= WHAT YOU HAVE TO DO =
Among the lines below, count those with "this". Give only the number.

Saved data entries:
------------------------------------------------
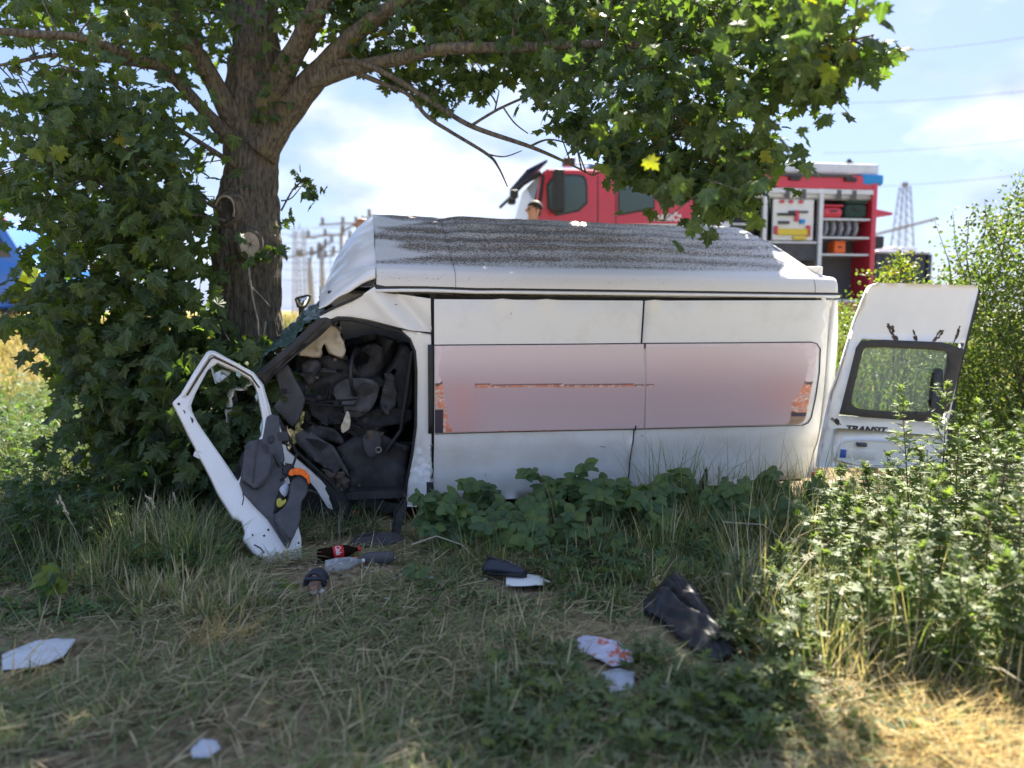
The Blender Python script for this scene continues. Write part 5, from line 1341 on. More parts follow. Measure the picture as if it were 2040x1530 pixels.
# sawn limb scars
CUT = mat('sawn_wood', (0.56, 0.48, 0.38), 0.8, col2=(0.40, 0.33, 0.25), scale=9, bump=0.3, bscale=60)
def scar(px, py, rx, rz, dark, tilt):
    c = at(px, py, TD); r = 0.325
    fwd = (CAM - c); fwd.z = 0; fwd.normalize()
    side = Vector((-fwd.y, fwd.x, 0))
    ax_ = min(TRP, key=lambda q: abs(q.z - c.z)); axis = Vector((ax_.x, ax_.y, c.z))
    off = max(-.16, min(.03, (px - 492) / FPX * TD))
    out = (fwd * math.sqrt(max(0.02, r * r - off * off)) + Vector((1, 0, 0)) * off); out.normalize()
    base = axis + out * (r - (0.055 if dark else 0.02))
    zz = Vector((0, 0, 1)); zz = (zz - out * zz.dot(out)).normalized(); xx = zz.cross(out)
    M = Matrix(((xx.x, zz.x, out.x, base.x), (xx.y, zz.y, out.y, base.y), (xx.z, zz.z, out.z, base.z), (0, 0, 0, 1)))
    k = 40
    v, f = [], []
    prof = [(1.65, -0.02), (1.45, 0.05), (1.28, 0.085), (1.10, 0.10), (1.0, 0.085)]
    for s, h in prof:
        for j in range(k):
            a = 2 * math.pi * j / k; w = 1 + 0.06 * noise.noise(Vector((math.cos(a) * 2, math.sin(a) * 2, s + px)))
            v.append(M @ Vector((rx * s * w * math.cos(a), rz * s * w * math.sin(a), h + 0.01 * noise.noise(Vector((math.cos(a) * 3, math.sin(a) * 3, s * 4))))) - TB)
    f = [(i * k + j, i * k + (j + 1) % k, (i + 1) * k + (j + 1) % k, (i + 1) * k + j) for i in range(len(prof) - 1) for j in range(k)]
    o = mesh('limb_scar', v, f, BARK, maple, smooth=True)
    o['label'] = 'pale sawn limb scar with radial cracks' if not dark else 'darker hollow limb scar with a pale callus ring'
    v = [M @ Vector((0, 0, 0.088 if not dark else 0.05)) - TB]
    nr = 6
    for i in range(1, nr + 1):
        for j in range(k):
            a = 2 * math.pi * j / k; q = i / nr * 1.03
            v.append(M @ Vector((rx * q * math.cos(a), rz * q * math.sin(a), (0.088 if not dark else 0.05 + 0.03 * q))) - TB)
    f = [(0, 1 + j, 1 + (j + 1) % k) for j in range(k)] + [(1 + (i - 1) * k + j, 1 + i * k + j, 1 + i * k + (j + 1) % k, 1 + (i - 1) * k + (j + 1) % k) for i in range(1, nr) for j in range(k)]
    mesh('cut_face', v, f, CUT if not dark else mat('old_cut', (0.06, 0.055, 0.045), 0.9, col2=(0.30, 0.27, 0.22), scale=14, thr=(0.55, 0.7)), o)
    mb = MB()
    for j in range(9):
        a = 2 * math.pi * j / 9 + rnd.random() * .4; q = 0.35 + 0.5 * rnd.random()
        p0 = M @ Vector((0.002, 0.002, 0.089)); p1 = M @ Vector((rx * q * math.cos(a), rz * q * math.sin(a), 0.089)); mb.tube([p0 - TB, (p0 + p1) / 2 + Vector((.003, 0, .004)) - TB, p1 - TB], [0.003, 0.002, 0.001], 4)
    if not dark: mb.build('wood_crack', M_['rubber'], o)
    if dark:
        mb = MB(); ring = [M @ Vector((rx * 1.02 * math.cos(a), rz * 1.02 * math.sin(a), 0.095)) - TB for a in np.linspace(-0.6, 3.6, 24)]
        mb.tube(ring, 0.012, 6); mb.build('callus_ring', CUT, o, smooth=True)
scar(511, 494, 0.085, 0.112, False, 0)
scar(452, 427, 0.10, 0.118, True, 0)
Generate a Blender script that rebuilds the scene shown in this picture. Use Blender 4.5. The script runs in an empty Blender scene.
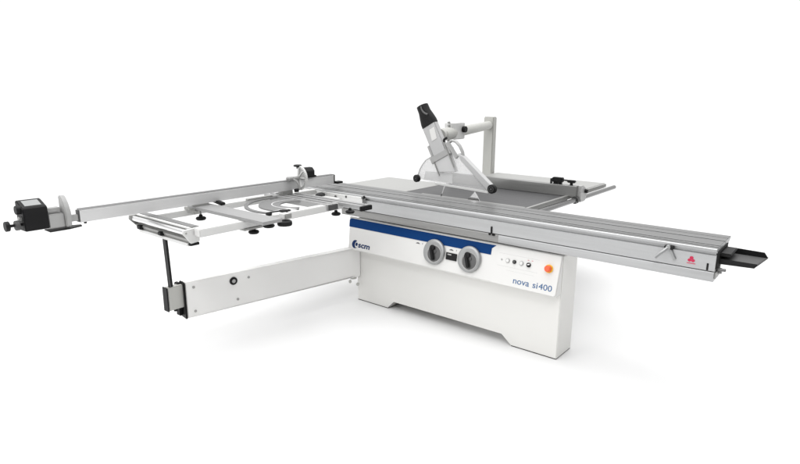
import bpy, bmesh, math, random
from mathutils import Vector, Matrix
random.seed(4)
S = bpy.context.scene
COL = S.collection
V = Vector

# ------------------------------------------------------------------ materials
def mat(name, col, rough=.5, metal=0., bump=0., bscale=200., var=0., vscale=3., stretch=None, coat=0., ior=1.5, spec=.5):
    m = bpy.data.materials.new(name); m.use_nodes = True
    nt = m.node_tree; b = nt.nodes['Principled BSDF']
    b.inputs['Base Color'].default_value = (*col, 1)
    b.inputs['Roughness'].default_value = rough
    b.inputs['Metallic'].default_value = metal
    b.inputs['Coat Weight'].default_value = coat
    b.inputs['Specular IOR Level'].default_value = spec
    tc = nt.nodes.new('ShaderNodeTexCoord'); mp = nt.nodes.new('ShaderNodeMapping')
    geo = nt.nodes.new('ShaderNodeNewGeometry')
    nt.links.new(geo.outputs['Position'], mp.inputs['Vector'])
    if stretch: mp.inputs['Scale'].default_value = stretch
    if var:
        n = nt.nodes.new('ShaderNodeTexNoise'); n.inputs['Scale'].default_value = vscale; n.inputs['Detail'].default_value = 5
        nt.links.new(mp.outputs['Vector'], n.inputs['Vector'])
        r = nt.nodes.new('ShaderNodeMapRange')
        r.inputs['From Min'].default_value = .25; r.inputs['From Max'].default_value = .75
        r.inputs['To Min'].default_value = 1 - var; r.inputs['To Max'].default_value = 1 + var
        nt.links.new(n.outputs['Fac'], r.inputs['Value'])
        mx = nt.nodes.new('ShaderNodeVectorMath'); mx.operation = 'SCALE'
        mx.inputs[0].default_value = col
        nt.links.new(r.outputs['Result'], mx.inputs['Scale'])
        nt.links.new(mx.outputs['Vector'], b.inputs['Base Color'])
        r2 = nt.nodes.new('ShaderNodeMapRange')
        r2.inputs['From Min'].default_value = .25; r2.inputs['From Max'].default_value = .75
        r2.inputs['To Min'].default_value = max(rough - .06, .02); r2.inputs['To Max'].default_value = rough + .06
        nt.links.new(n.outputs['Fac'], r2.inputs['Value'])
        nt.links.new(r2.outputs['Result'], b.inputs['Roughness'])
    if bump:
        n2 = nt.nodes.new('ShaderNodeTexNoise'); n2.inputs['Scale'].default_value = bscale; n2.inputs['Detail'].default_value = 3
        nt.links.new(mp.outputs['Vector'], n2.inputs['Vector'])
        bp = nt.nodes.new('ShaderNodeBump'); bp.inputs['Strength'].default_value = bump; bp.inputs['Distance'].default_value = .001
        nt.links.new(n2.outputs['Fac'], bp.inputs['Height'])
        nt.links.new(bp.outputs['Normal'], b.inputs['Normal'])
    return m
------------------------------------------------
= SOLVED PROBLEM =
2